### WHAT IS NEEDED
All material below is to be reproduced exactly.

### STORED DATA

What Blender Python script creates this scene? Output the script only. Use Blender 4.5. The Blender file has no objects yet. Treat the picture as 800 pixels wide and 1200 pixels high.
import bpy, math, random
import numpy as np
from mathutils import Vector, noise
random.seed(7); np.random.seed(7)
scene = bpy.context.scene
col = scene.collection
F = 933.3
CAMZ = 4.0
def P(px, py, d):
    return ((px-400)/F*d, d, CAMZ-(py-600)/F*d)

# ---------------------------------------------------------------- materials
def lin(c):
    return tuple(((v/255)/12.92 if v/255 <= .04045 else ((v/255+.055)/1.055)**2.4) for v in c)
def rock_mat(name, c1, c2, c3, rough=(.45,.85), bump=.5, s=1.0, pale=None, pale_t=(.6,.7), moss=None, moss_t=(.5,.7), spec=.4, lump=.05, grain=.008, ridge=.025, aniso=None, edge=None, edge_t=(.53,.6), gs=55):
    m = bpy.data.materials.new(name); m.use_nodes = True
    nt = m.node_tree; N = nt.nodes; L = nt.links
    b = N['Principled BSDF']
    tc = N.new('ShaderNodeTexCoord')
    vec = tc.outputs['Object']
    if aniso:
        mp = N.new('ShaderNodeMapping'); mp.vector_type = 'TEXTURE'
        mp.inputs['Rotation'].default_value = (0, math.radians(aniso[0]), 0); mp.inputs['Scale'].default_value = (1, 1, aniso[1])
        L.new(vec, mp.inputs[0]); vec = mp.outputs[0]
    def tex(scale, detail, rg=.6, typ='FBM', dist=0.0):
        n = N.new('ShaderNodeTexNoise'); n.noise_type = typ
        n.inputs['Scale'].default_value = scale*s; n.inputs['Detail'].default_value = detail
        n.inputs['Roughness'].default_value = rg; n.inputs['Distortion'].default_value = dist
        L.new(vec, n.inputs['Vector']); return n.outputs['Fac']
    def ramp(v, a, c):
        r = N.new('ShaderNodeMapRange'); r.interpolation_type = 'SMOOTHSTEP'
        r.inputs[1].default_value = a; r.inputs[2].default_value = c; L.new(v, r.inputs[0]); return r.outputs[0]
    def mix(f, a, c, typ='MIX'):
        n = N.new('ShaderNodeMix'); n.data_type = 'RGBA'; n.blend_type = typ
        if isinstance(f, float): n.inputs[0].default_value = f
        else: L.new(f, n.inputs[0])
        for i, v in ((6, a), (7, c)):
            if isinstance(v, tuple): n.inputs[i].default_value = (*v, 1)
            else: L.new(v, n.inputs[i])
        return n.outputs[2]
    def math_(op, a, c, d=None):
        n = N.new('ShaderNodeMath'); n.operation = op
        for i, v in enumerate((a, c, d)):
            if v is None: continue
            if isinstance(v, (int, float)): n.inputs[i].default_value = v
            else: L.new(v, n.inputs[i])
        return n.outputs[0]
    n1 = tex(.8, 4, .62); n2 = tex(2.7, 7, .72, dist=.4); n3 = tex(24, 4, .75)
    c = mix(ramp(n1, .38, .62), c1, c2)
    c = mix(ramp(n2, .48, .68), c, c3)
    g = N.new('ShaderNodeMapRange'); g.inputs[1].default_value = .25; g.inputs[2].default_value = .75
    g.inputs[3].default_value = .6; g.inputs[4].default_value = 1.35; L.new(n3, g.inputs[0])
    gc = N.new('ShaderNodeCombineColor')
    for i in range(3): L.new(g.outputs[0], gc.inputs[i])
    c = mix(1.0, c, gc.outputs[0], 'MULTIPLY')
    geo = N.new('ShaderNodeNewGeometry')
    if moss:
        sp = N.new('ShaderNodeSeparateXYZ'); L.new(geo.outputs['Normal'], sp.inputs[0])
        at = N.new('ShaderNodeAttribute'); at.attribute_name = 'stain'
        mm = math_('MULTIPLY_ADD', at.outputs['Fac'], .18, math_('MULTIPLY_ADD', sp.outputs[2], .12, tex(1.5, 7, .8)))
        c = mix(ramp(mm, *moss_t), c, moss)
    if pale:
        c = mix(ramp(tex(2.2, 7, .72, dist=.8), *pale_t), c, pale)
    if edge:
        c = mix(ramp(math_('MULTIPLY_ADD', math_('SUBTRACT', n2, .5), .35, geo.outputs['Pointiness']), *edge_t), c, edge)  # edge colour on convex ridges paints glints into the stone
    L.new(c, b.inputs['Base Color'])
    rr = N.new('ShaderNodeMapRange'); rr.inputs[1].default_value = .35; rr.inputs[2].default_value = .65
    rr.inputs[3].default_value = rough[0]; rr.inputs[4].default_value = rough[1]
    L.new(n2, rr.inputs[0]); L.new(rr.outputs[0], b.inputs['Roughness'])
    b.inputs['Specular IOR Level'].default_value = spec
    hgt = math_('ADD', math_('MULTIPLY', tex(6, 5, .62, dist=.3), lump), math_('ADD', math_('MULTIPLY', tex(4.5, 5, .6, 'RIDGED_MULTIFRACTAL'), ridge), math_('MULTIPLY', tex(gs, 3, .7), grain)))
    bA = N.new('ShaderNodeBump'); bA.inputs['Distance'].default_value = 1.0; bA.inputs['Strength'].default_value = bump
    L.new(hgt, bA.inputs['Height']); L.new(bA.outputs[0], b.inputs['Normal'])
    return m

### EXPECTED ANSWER
What Blender Python script creates this scene? Output the script only. Use Blender 4.5. The Blender file has no objects yet. Treat the picture as 800 pixels wide and 1200 pixels high.
import bpy, math, random
import numpy as np
from mathutils import Vector, noise
random.seed(7); np.random.seed(7)
scene = bpy.context.scene
col = scene.collection
F = 933.3
CAMZ = 4.0
def P(px, py, d):
    return ((px-400)/F*d, d, CAMZ-(py-600)/F*d)

# ---------------------------------------------------------------- materials
def lin(c):
    return tuple(((v/255)/12.92 if v/255 <= .04045 else ((v/255+.055)/1.055)**2.4) for v in c)
def rock_mat(name, c1, c2, c3, rough=(.45,.85), bump=.5, s=1.0, pale=None, pale_t=(.6,.7), moss=None, moss_t=(.5,.7), spec=.4, lump=.05, grain=.008, ridge=.025, aniso=None, edge=None, edge_t=(.53,.6), gs=55):
    m = bpy.data.materials.new(name); m.use_nodes = True
    nt = m.node_tree; N = nt.nodes; L = nt.links
    b = N['Principled BSDF']
    tc = N.new('ShaderNodeTexCoord')
    vec = tc.outputs['Object']
    if aniso:
        mp = N.new('ShaderNodeMapping'); mp.vector_type = 'TEXTURE'
        mp.inputs['Rotation'].default_value = (0, math.radians(aniso[0]), 0); mp.inputs['Scale'].default_value = (1, 1, aniso[1])
        L.new(vec, mp.inputs[0]); vec = mp.outputs[0]
    def tex(scale, detail, rg=.6, typ='FBM', dist=0.0):
        n = N.new('ShaderNodeTexNoise'); n.noise_type = typ
        n.inputs['Scale'].default_value = scale*s; n.inputs['Detail'].default_value = detail
        n.inputs['Roughness'].default_value = rg; n.inputs['Distortion'].default_value = dist
        L.new(vec, n.inputs['Vector']); return n.outputs['Fac']
    def ramp(v, a, c):
        r = N.new('ShaderNodeMapRange'); r.interpolation_type = 'SMOOTHSTEP'
        r.inputs[1].default_value = a; r.inputs[2].default_value = c; L.new(v, r.inputs[0]); return r.outputs[0]
    def mix(f, a, c, typ='MIX'):
        n = N.new('ShaderNodeMix'); n.data_type = 'RGBA'; n.blend_type = typ
        if isinstance(f, float): n.inputs[0].default_value = f
        else: L.new(f, n.inputs[0])
        for i, v in ((6, a), (7, c)):
            if isinstance(v, tuple): n.inputs[i].default_value = (*v, 1)
            else: L.new(v, n.inputs[i])
        return n.outputs[2]
    def math_(op, a, c, d=None):
        n = N.new('ShaderNodeMath'); n.operation = op
        for i, v in enumerate((a, c, d)):
            if v is None: continue
            if isinstance(v, (int, float)): n.inputs[i].default_value = v
            else: L.new(v, n.inputs[i])
        return n.outputs[0]
    n1 = tex(.8, 4, .62); n2 = tex(2.7, 7, .72, dist=.4); n3 = tex(24, 4, .75)
    c = mix(ramp(n1, .38, .62), c1, c2)
    c = mix(ramp(n2, .48, .68), c, c3)
    g = N.new('ShaderNodeMapRange'); g.inputs[1].default_value = .25; g.inputs[2].default_value = .75
    g.inputs[3].default_value = .6; g.inputs[4].default_value = 1.35; L.new(n3, g.inputs[0])
    gc = N.new('ShaderNodeCombineColor')
    for i in range(3): L.new(g.outputs[0], gc.inputs[i])
    c = mix(1.0, c, gc.outputs[0], 'MULTIPLY')
    geo = N.new('ShaderNodeNewGeometry')
    if moss:
        sp = N.new('ShaderNodeSeparateXYZ'); L.new(geo.outputs['Normal'], sp.inputs[0])
        at = N.new('ShaderNodeAttribute'); at.attribute_name = 'stain'
        mm = math_('MULTIPLY_ADD', at.outputs['Fac'], .18, math_('MULTIPLY_ADD', sp.outputs[2], .12, tex(1.5, 7, .8)))
        c = mix(ramp(mm, *moss_t), c, moss)
    if pale:
        c = mix(ramp(tex(2.2, 7, .72, dist=.8), *pale_t), c, pale)
    if edge:
        c = mix(ramp(math_('MULTIPLY_ADD', math_('SUBTRACT', n2, .5), .35, geo.outputs['Pointiness']), *edge_t), c, edge)  # edge colour on convex ridges paints glints into the stone
    L.new(c, b.inputs['Base Color'])
    rr = N.new('ShaderNodeMapRange'); rr.inputs[1].default_value = .35; rr.inputs[2].default_value = .65
    rr.inputs[3].default_value = rough[0]; rr.inputs[4].default_value = rough[1]
    L.new(n2, rr.inputs[0]); L.new(rr.outputs[0], b.inputs['Roughness'])
    b.inputs['Specular IOR Level'].default_value = spec
    hgt = math_('ADD', math_('MULTIPLY', tex(6, 5, .62, dist=.3), lump), math_('ADD', math_('MULTIPLY', tex(4.5, 5, .6, 'RIDGED_MULTIFRACTAL'), ridge), math_('MULTIPLY', tex(gs, 3, .7), grain)))
    bA = N.new('ShaderNodeBump'); bA.inputs['Distance'].default_value = 1.0; bA.inputs['Strength'].default_value = bump
    L.new(hgt, bA.inputs['Height']); L.new(bA.outputs[0], b.inputs['Normal'])
    return m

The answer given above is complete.